Doreen Wang, Kantar’s Global Head of BrandZ, comments: “Amazon’s phenomenal brand value growth of almost $108 billion in the last year demonstrates how brands are now less anchored to individual categories and regions. The boundaries are blurring as technology fluency allow brands, such as Amazon, Google and Alibaba, to offer a range of services across multiple consumer touchpoints. Using their consumer experience and expertise, these brands are crossing over into the business services sector, creating new opportunities for brand growth. Disruptive ecosystem models are flourishing in regions such as Asia, where consumers are more technology-enabled and where brands are integrating themselves into every aspect of people’s daily lives.”
Other key trends in the 2019 BrandZ study include:

  • Luxury is the fastest growing category (+29%) followed by Retail (+25%).
  • Technology, Finance and Retail categories dominate,accounting for more than two-thirds of the total value of brands.
  • Nine newcomers appear in the Top 100,predominantly driven by Chinese and US technology brands with disruptive business models including Dell Technologies, Xbox, Haier, Meituan and Xiaomi.
  • Asian brands increase their presencewith 15 Chinese, three Indian and one Indonesian brand making the ranking among a total of 23 from the region, including LIC and Tata Consultancy Services.
  • A new generation of brands emerge – GenZ brands (created after 1996) are miles ahead in growth rate as they add more value to the ranking per year of existence – almost four times more than brands created in the millennial era of 1977 to 1995. A total of 23 GenZ brands appear in the Top 100 with an average age of 16 years compared to 18 millennial brands averaging 33 years.

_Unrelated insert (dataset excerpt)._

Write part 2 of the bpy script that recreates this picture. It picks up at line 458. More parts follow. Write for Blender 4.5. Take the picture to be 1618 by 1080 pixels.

Walmart: Technology is Key

The underlying theme of Walmart’s annual meeting and comments from its CEO Doug McMillan focused on the customer as it has done historically, but also on technology. Walmart has been aggressive, to say the least, in its efforts to invest, improve and develop technology driven initiatives not only ecommerce related, but also store, operations and distribution.

“If I oversimplify our ability to thrive in the future, it comes down to one thing: our ability to solve problems together well enough and fast enough. That was my message today to more than 6,000 associates at our annual associates and shareholders celebration. said Doug McMillon, president and CEO, in his opening remarks. “We’re learning how to work in an agile way, with customer experiences designed thoughtfully from the start, and with technology doing more of the work so our associates can focus on customers and members.”

McMillan highlighted the following:

  • Grocery pickup and delivery.
  • InHome Delivery, which will be available this fall in three cities: Kansas City, Pittsburgh and Vero Beach, Florida.
  • Sam’s Garage. A new app that will enable customers to buy tires in less than five minutes versus more than 30 minutes.
  • For associates, various new apps, new hardware and new forms of automation including pickup towers and floor cleaners, with cameras checking inventory. Our goal is to design tools for associates just as well as we design experiences for customers. And we want our associates to grow and be ready to use them.
  • Various environmental and renewable energy initiatives.

The takeaway here is that McMillian’s comments focused less on price and products, but more on tech-driven projects that reflect Walmart’s underlying strategy to compete with Amazon.

However, that doesn’t mean that Walmart will not continue to deliver low prices and exclusive products because that also remains a critical competitive component.

In addition, Walmart will remain a major retailer for licensed products in key categories including entertainment, sports, and home.